◆ **Work to be completed**: Transcribe the lines from the start of the data below through the line with "MB().box(.33, .36, .04, W", word for word and nothing more.
--- Start ---
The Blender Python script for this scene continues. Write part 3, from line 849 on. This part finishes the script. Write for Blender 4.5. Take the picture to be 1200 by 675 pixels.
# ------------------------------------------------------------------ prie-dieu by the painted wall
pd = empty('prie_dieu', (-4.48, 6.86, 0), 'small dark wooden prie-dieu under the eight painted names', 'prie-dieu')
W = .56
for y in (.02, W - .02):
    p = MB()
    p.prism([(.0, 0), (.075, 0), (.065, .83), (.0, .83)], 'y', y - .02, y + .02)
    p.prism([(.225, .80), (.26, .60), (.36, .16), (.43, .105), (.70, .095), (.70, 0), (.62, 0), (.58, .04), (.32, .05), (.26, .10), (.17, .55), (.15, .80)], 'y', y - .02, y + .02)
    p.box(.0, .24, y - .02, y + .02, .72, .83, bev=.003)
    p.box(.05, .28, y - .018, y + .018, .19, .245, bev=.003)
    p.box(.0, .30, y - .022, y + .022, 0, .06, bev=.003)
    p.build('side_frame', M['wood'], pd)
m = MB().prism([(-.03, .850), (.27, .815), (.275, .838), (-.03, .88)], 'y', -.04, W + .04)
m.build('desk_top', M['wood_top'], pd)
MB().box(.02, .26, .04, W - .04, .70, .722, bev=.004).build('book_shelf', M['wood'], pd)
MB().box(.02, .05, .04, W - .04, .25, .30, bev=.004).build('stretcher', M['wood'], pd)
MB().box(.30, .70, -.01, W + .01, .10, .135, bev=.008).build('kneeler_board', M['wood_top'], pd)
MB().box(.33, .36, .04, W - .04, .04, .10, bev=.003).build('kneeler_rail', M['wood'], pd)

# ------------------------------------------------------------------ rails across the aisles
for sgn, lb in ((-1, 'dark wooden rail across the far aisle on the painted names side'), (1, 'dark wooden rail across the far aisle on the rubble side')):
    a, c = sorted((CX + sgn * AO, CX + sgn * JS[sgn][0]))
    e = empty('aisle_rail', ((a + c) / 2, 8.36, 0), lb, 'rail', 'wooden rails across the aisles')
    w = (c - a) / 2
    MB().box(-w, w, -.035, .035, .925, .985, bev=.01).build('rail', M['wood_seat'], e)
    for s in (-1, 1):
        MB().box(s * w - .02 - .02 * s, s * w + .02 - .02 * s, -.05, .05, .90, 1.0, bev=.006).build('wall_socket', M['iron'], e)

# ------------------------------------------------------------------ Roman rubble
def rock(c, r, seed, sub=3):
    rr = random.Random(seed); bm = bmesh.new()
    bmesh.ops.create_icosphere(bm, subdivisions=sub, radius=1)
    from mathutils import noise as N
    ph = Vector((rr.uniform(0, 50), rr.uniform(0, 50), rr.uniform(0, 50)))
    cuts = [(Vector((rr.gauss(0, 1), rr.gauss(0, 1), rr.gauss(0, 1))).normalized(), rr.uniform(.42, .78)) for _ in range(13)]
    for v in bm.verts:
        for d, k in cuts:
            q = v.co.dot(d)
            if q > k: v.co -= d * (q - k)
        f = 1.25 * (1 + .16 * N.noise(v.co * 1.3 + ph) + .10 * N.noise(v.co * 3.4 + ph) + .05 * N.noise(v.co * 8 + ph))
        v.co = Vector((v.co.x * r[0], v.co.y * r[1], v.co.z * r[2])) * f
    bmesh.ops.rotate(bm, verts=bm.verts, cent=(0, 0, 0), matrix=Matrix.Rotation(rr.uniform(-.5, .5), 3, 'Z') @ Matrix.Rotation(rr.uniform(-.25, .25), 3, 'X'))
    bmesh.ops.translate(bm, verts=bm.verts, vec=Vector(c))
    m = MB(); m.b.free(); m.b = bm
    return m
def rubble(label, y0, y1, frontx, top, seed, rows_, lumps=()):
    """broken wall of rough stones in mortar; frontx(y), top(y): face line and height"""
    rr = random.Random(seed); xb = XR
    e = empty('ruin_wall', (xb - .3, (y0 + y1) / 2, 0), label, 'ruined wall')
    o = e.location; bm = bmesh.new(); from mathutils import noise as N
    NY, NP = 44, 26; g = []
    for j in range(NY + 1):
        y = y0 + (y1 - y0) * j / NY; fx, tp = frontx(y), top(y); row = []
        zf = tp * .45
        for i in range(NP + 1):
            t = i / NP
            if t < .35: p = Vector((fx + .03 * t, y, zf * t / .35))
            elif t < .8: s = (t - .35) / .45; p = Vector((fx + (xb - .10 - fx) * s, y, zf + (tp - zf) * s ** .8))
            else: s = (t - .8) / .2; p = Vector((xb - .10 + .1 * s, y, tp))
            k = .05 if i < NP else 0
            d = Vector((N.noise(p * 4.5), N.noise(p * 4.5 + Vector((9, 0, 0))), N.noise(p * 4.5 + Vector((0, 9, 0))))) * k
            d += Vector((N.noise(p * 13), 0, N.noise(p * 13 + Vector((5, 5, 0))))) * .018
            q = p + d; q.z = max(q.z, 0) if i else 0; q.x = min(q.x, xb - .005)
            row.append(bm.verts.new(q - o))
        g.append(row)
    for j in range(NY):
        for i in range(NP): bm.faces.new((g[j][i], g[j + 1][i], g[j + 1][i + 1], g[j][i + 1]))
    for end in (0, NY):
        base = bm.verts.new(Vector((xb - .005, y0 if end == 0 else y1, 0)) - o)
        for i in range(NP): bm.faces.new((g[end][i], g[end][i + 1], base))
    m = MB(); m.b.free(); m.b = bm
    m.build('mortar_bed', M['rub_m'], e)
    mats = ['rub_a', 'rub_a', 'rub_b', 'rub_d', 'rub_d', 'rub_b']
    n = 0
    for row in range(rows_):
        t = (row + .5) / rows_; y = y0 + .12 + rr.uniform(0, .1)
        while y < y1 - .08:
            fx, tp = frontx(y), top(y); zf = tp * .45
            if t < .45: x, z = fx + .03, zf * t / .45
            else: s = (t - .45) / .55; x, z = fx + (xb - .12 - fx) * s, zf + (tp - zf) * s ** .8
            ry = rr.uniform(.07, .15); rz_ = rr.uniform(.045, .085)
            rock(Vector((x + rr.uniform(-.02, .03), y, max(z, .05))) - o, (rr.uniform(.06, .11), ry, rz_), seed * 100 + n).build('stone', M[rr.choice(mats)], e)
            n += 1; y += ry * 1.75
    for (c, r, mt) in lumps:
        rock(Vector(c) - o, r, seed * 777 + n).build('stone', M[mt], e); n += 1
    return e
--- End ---
◆ **Solution**:
The Blender Python script for this scene continues. Write part 3, from line 849 on. This part finishes the script. Write for Blender 4.5. Take the picture to be 1200 by 675 pixels.
# ------------------------------------------------------------------ prie-dieu by the painted wall
pd = empty('prie_dieu', (-4.48, 6.86, 0), 'small dark wooden prie-dieu under the eight painted names', 'prie-dieu')
W = .56
for y in (.02, W - .02):
    p = MB()
    p.prism([(.0, 0), (.075, 0), (.065, .83), (.0, .83)], 'y', y - .02, y + .02)
    p.prism([(.225, .80), (.26, .60), (.36, .16), (.43, .105), (.70, .095), (.70, 0), (.62, 0), (.58, .04), (.32, .05), (.26, .10), (.17, .55), (.15, .80)], 'y', y - .02, y + .02)
    p.box(.0, .24, y - .02, y + .02, .72, .83, bev=.003)
    p.box(.05, .28, y - .018, y + .018, .19, .245, bev=.003)
    p.box(.0, .30, y - .022, y + .022, 0, .06, bev=.003)
    p.build('side_frame', M['wood'], pd)
m = MB().prism([(-.03, .850), (.27, .815), (.275, .838), (-.03, .88)], 'y', -.04, W + .04)
m.build('desk_top', M['wood_top'], pd)
MB().box(.02, .26, .04, W - .04, .70, .722, bev=.004).build('book_shelf', M['wood'], pd)
MB().box(.02, .05, .04, W - .04, .25, .30, bev=.004).build('stretcher', M['wood'], pd)
MB().box(.30, .70, -.01, W + .01, .10, .135, bev=.008).build('kneeler_board', M['wood_top'], pd)
MB().box(.33, .36, .04, W - .04, .04, .10, bev=.003).build('kneeler_rail', M['wood'], pd)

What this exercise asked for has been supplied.